Corporate Strategy Flashcards
What is the main point of corporate strategy?
What the scope of the organisation should be (what markets/products etc.)
&
How value is added to the constituent businesses of the organisation as a whole.
What are the four main corporate strategy directions and describe them?
1) Market penetration - existing products/services in an existing market
2) Market development - existing products/services in a new market
3) Product/Service developement - New product/services in an existing market
4) Unrelated diversification - New product/services in a new market
How do corporations deicde on organisational scope?
Through related and unrelated diversification
- Related - diversifying into products or services with relationships to the existing business.
- Unrelated - diversifying into products or services with no relationships to the existing businesses.
What are the risks with product/service devlopment strategies?
- involves varying degrees of related diversification;
- can be an expensive and high risk activity:
- may require new resources and strategic capabilities;
- typically involves project management risks.
What does market development mean?
- new segments of existing markets
- new geographic markets
- new strategic capabilities (e.g. in marketing).

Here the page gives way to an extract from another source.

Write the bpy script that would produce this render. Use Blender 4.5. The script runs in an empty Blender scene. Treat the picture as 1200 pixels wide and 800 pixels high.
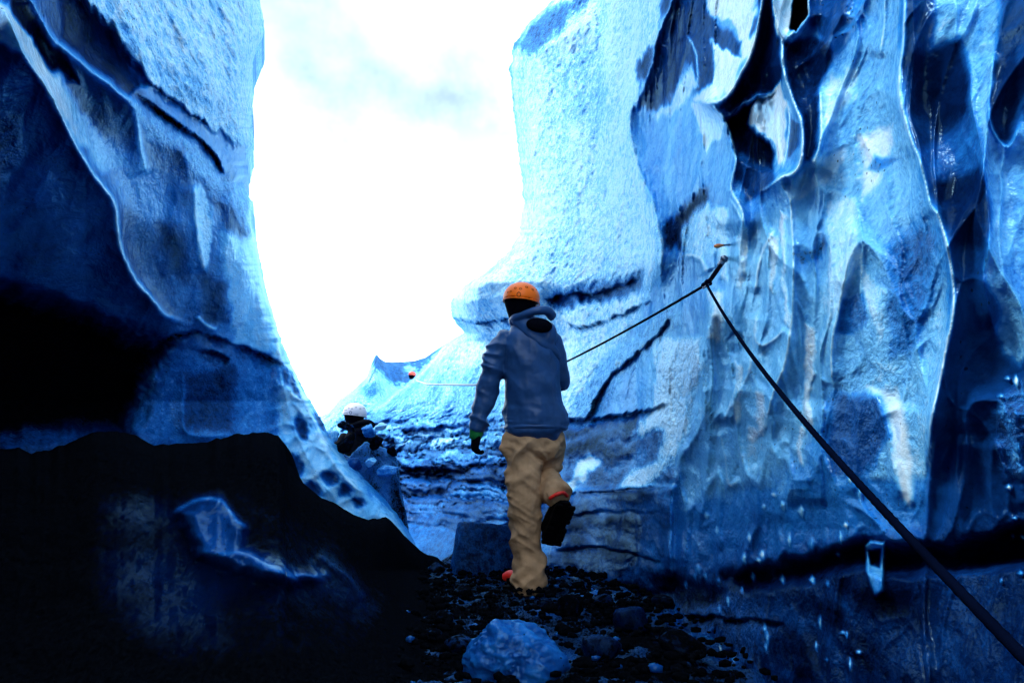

What does market penetration mean?
- Builds on established strategic capabilities
- The organisation’s scope is unchanged.
- Provides greater economies of scale and experience curve benefits.
What are the drivers for diversification?
- Exploiting economies of scope – efficiency gains through applying the organisation’s existing resources or competences to new markets or services.
- Stretching corporate management competences
(‘dominant logics’) - Exploiting superior internal processes
- Increasing market power via mutual forbearance or cross subsidisation.
What are the ways a company can add or destroy value with certain activities?
Value-add : Coaching, Central services/resources, Facilitating synergies between different departments
Value-destroy: Mgmt costs, bureaucratic processes, Obscuring financial performance
What are the different business integration options?
- Vertical integration describes entering activities where the organisation is its own supplier or customer.
- Backward integration refers to development into activities concerned with the inputs into an organisation’s current business.
- Forward integration refers to development into activities concerned with the outputs of an organisation’s current business.
What are the factors that are taken into account when deciding whether to outsource or not?
1) Relative strategic capabilities - Does the subcontractor have the potential to do the work significantly better?
2) Risk of opportunism - Is the subcontractor likely to take advantage of the relationship over time?
What is divestment, reasons for and types of it?
Divestment occurs when an organization decides to pull out of one or more of its businesses.
Reasons: poor performance; investor pressure; cost of strategic business unit (SBU) is more than the value generated.
Two types:
1) Sell-off: SBU sold to another company.
2) Spin-off: SBU shares distributed to parent company shareholders.
What are the different corporate rationales?
- The portfolio manager - operates as an active investor in a way that shareholders in the stock market are either too dispersed or too inexpert to be able to do.
- The synergy manager - is a corporate parent seeking to enhance value for business units by managing synergies across business units.
- The parental developer - seeks to employ its own central capabilities to add value to its businesses.